The secretaries of Health, Veterans Affairs, and Housing and Urban Development would also switch positions to address the mental health and affordable-housing crises that plague this nation with homelessness.

The secretaries of Commerce and Labor would change positions to create an economy that addresses income inequality with livable wages and job growth for all Americans.

The Secretary of the Interior would become the Secretary of Energy to focus on renewable energy and climate change.

The Secretary of Education would revive our public education system and address the burden of college tuition before changing places with the Secretary of Commerce. We can’t preach that education is the pathway to success if we don’t create job opportunities for high school and college graduates.

Defense and Homeland Security secretaries would switch jobs to fortify our nation against terrorism. Defense would focus of foreign threats, while Homeland Security protects us from the domestic terrorism of mass shootings. Both will work to eliminate the cyberattacks and misinformation that undermine our democracy.

The Attorney General would lead a Justice Department that reforms the criminal justice system while enforcing laws against discrimination based on age, race, gender and sexual orientation. The Attorney General would change places with the Secretary of State, who will export our renewed commitment to democracy to a world suffering under  authoritarian oppression.

Those who distinguish themselves in these different cabinet positions would switch places with the vice president. No presidential job training would be complete without an internship as vice president.

This too is not unprecedented. We’ve changed vice presidents before, but not in a systematic way of training future presidents.

By the end of the end of the president’s administration, there will always be a stable of experienced, knowledgeable presidents-in-waiting capable of completing the nation’s transition from trauma to transformation.

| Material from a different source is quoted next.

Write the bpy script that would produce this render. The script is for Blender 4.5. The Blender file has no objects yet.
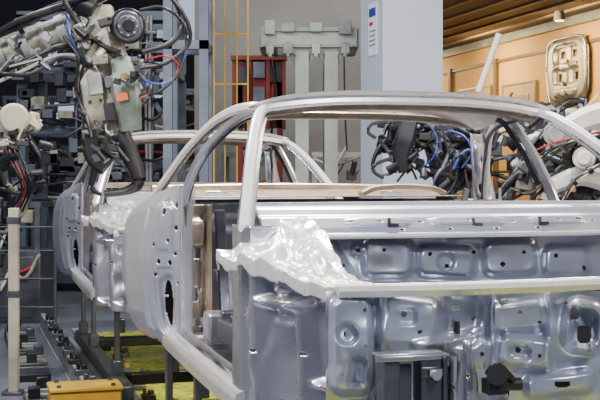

This new kind of presidency would require a new kind of president: Someone focused on a future beyond the next election. It must be someone with the confidence and self-assurance not to be threatened by the intelligence, ideas and ideologies of other men and women.

But it also requires a different criteria for cabinet members: smart but flexible, ambitious but not egotistical, dedicated but not dogmatic, leaders but also teammates. If there are members of the opposition party who fit that description, they should have a place in the administration.

This new form of presidency could create the national consensus that brings us together instead of partisan politics pulling us apart.

Every four years, we decide on the direction we want the nation to take. But these traumatic times require transformation that doesn’t come in four-year increments. It takes decades.

What we need is a form of presidency that cultivates leadership beyond the four-year terms of individual presidents.

A more just and equitable America requires change that lasts generations.

I am honored to be your candidate for president. Follow me into the future.

Thank you all and God bless America.